Our Take
A $5.5B midstream acquisition is a capital deployment announcement, not a technical or operational advance—standard M&A news in energy infrastructure.
Why it matters
Williams is one of the largest energy-infrastructure operators in North America, so significant acquisitions shape regional pipeline capacity and cost for industrial and utility customers. The energy sector's M&A activity remains a proxy for confidence in long-term gas and carbon-transport demand.
Do this week
Energy: monitor the deal's regulatory filings (FERC, Hart-Scott-Rodino) for timeline and conditions that may affect network access or rates in Q2–Q3 2025.
Williams in advanced talks for Momentum Midstream
Williams Companies is negotiating the acquisition of Momentum Midstream for $5.5 billion, Bloomberg reported. The deal, if closed, would add Momentum's pipeline and midstream assets to Williams' existing network of natural gas transmission and CO2 transport infrastructure across North America.

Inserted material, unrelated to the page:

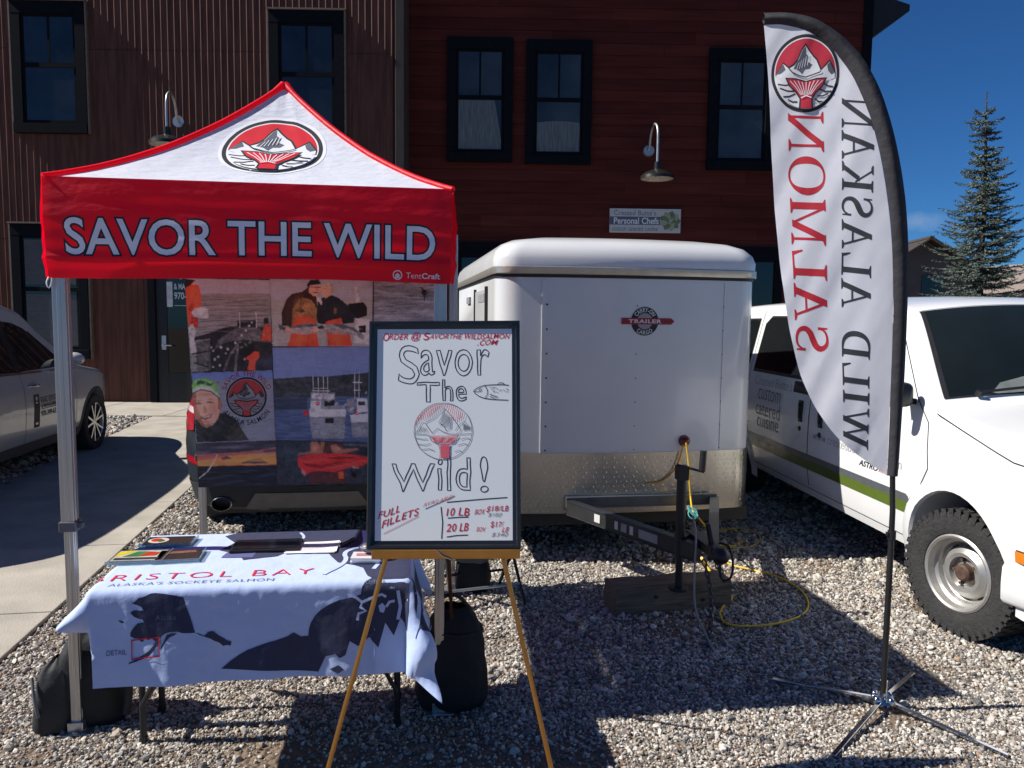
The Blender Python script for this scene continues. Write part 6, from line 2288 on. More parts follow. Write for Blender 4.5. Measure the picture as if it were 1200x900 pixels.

No announcement of final agreement or closing terms has been made. The transaction is subject to customary conditions, including regulatory approval and due diligence completion.

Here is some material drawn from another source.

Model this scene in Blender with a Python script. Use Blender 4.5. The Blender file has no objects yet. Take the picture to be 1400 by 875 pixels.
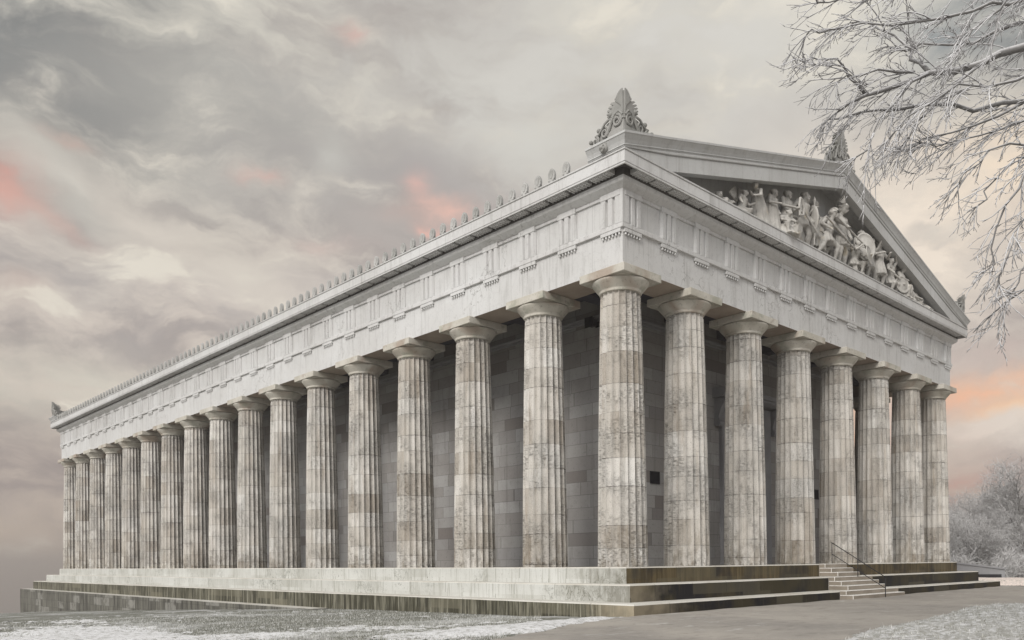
import bpy, bmesh, math, random
from math import radians, sin, cos, pi, sqrt, atan2, hypot
from mathutils import Vector, Matrix, noise as mnoise

random.seed(7)
scn = bpy.context.scene
col = scn.collection
R = radians

# ------------------------------------------------------------------ colour / node helpers
def lin(c):
    o = []
    for v in c[:3]:
        v = v / 255.0
        o.append(v / 12.92 if v <= 0.04045 else ((v + 0.055) / 1.055) ** 2.4)
    return (o[0], o[1], o[2], 1.0)

class NT:
    """small helper round a node tree"""
    def __init__(s, tree):
        s.t = tree; s.n = tree.nodes; s.l = tree.links
    def put(s, sock, v):
        if v is None: return
        if isinstance(v, bpy.types.NodeSocket): s.l.new(v, sock)
        else: sock.default_value = v
    def node(s, typ, ins=None, **kw):
        n = s.n.new(typ)
        for k, v in kw.items(): setattr(n, k, v)
        if ins:
            for k, v in ins.items(): s.put(n.inputs[k], v)
        return n
    def m(s, op, a, b=None, c=None, clamp=False):
        n = s.n.new('ShaderNodeMath'); n.operation = op; n.use_clamp = clamp
        s.put(n.inputs[0], a); s.put(n.inputs[1], b); s.put(n.inputs[2], c)
        return n.outputs[0]
    def v(s, op, a, b=None, scale=None):
        n = s.n.new('ShaderNodeVectorMath'); n.operation = op
        s.put(n.inputs[0], a); s.put(n.inputs[1], b)
        if scale is not None: s.put(n.inputs['Scale'], scale)
        return n.outputs['Value'] if op in ('LENGTH', 'DOT_PRODUCT') else n.outputs['Vector']
    def mix(s, f, a, b, mode='MIX', clamp=True):
        n = s.n.new('ShaderNodeMix'); n.data_type = 'RGBA'; n.blend_type = mode; n.clamp_factor = clamp
        s.put(n.inputs[0], f); s.put(n.inputs[6], a); s.put(n.inputs[7], b)
        return n.outputs[2]
    def noise(s, vec, scale, detail=4, rough=0.55, dist=0.0, out='Fac'):
        n = s.node('ShaderNodeTexNoise', {'Vector': vec, 'Scale': scale, 'Detail': detail, 'Roughness': rough, 'Distortion': dist})
        return n.outputs[out]
    def white(s, vec, out='Value'):
        n = s.node('ShaderNodeTexWhiteNoise', {'Vector': vec}, noise_dimensions='3D')
        return n.outputs[out]
    def voro(s, vec, scale, feature='F1', out='Distance', rnd=1.0):
        n = s.node('ShaderNodeTexVoronoi', {'Vector': vec, 'Scale': scale, 'Randomness': rnd}, feature=feature)
        return n.outputs[out]
    def ramp(s, f, stops, interp='LINEAR'):
        n = s.n.new('ShaderNodeValToRGB'); s.put(n.inputs[0], f)
        cr = n.color_ramp; cr.interpolation = interp
        while len(cr.elements) < len(stops): cr.elements.new(0.5)
        for e, (p, c) in zip(cr.elements, stops):
            e.position = p
            e.color = (c, c, c, 1) if isinstance(c, (int, float)) else (tuple(c) + (1,))[:4]
        return n.outputs[0]
    def rng(s, f, a, b, c=0.0, d=1.0, smooth=False):
        n = s.n.new('ShaderNodeMapRange'); n.clamp = True
        if smooth: n.interpolation_type = 'SMOOTHSTEP'
        s.put(n.inputs[0], f); s.put(n.inputs[1], a); s.put(n.inputs[2], b); s.put(n.inputs[3], c); s.put(n.inputs[4], d)
        return n.outputs[0]
    def sep(s, vec):
        n = s.node('ShaderNodeSeparateXYZ', {0: vec}); return n.outputs
    def comb(s, x=0.0, y=0.0, z=0.0):
        n = s.node('ShaderNodeCombineXYZ', {0: x, 1: y, 2: z}); return n.outputs[0]
    def bump(s, h, strength=0.3, dist=0.02):
        n = s.node('ShaderNodeBump', {'Strength': strength, 'Distance': dist, 'Height': h}); return n.outputs[0]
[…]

Scale and portfolio consolidation in midstream
Williams is already the second-largest energy-infrastructure operator by revenue in the United States. An acquisition of this size consolidates midstream capacity, which matters because natural gas and CO2 pipelines operate under long-term contracts with producers, utilities, and industrial users. Consolidation can reduce operational redundancy and improve utilization rates, but it also concentrates pipeline access and pricing leverage.
The deal reflects ongoing industry confidence in natural gas as a baseload fuel and growing investment in CO2 transport for carbon capture and storage projects, both of which underpin midstream valuations.
Watch regulatory and timeline risks
Energy buyers and industrial users: track the regulatory filing schedule. FERC review and Hart-Scott-Rodino clearance timelines typically take 6 to 12 months. Confirm whether your existing service agreements with either entity include change-of-control provisions that may trigger rate reviews or renegotiations.